The rising was intended to be swift, but the government retained control of most of the country including Málaga, Jaén and Almería. Cadiz was taken for the rebels and General Queipo de Llano managed to secure Seville. In Madrid, the rebels were hemmed into the Montaña barracks, which fell with much bloodshed. On 19 July the cabinet headed by the newly appointed prime minister José Giral ordered the distribution of weapons to the unions, helping to defeat the rebels in Madrid, Barcelona, and Valencia, which led to anarchists taking control of large parts of Aragon and Catalonia. Rebel General Goded surrendered in Barcelona and was later condemned to death. The rebels had secured the support of around half of Spain's Peninsular army, which allowing for large numbers on extended leave totaled about 66,000 men, and all of the 30,000-strong Army of Africa. The Army of Africa was Spain's most professional and effective military force. The government retained less than half the supply of rifles, heavy and light machine guns and artillery pieces. Both sides had few tanks and outdated aircraft, and naval capacity was fairly even. Officers' defections weakened Republican units of all types.

Following the elections of November 1933, Spain entered a period called the "black two years" (Spanish: bienio negro). Both Carlists and Alfonsist monarchists continued to prepare, receiving the backing of Italian Prime Minister Benito Mussolini. José-María Gil-Robles struggled to control the CEDA's youth wing, which copied Germany's and Italy's youth movements. Monarchists, however, turned their attention to the Fascist Falange Española, under the leadership of José Antonio Primo de Rivera.
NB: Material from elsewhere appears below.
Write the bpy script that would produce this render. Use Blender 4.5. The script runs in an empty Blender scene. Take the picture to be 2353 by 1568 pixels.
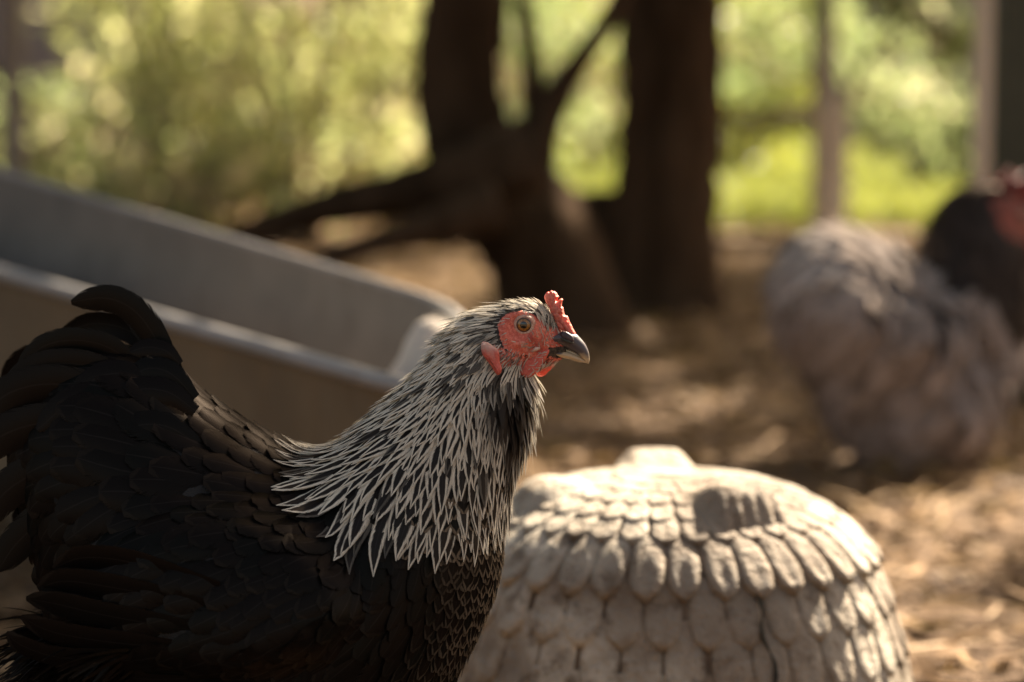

Open violence occurred in the streets of Spanish cities. Gil-Robles' CEDA continued to mimic the German Nazi Party, staging a rally in March 1934. Gil-Robles used an anti-strike law to successfully provoke and break up unions one at a time. Efforts to remove local councils from socialist control prompted a general strike, which was brutally put down, with the arrest of four deputies and other significant breaches of articles 55 and 56 of the constitution.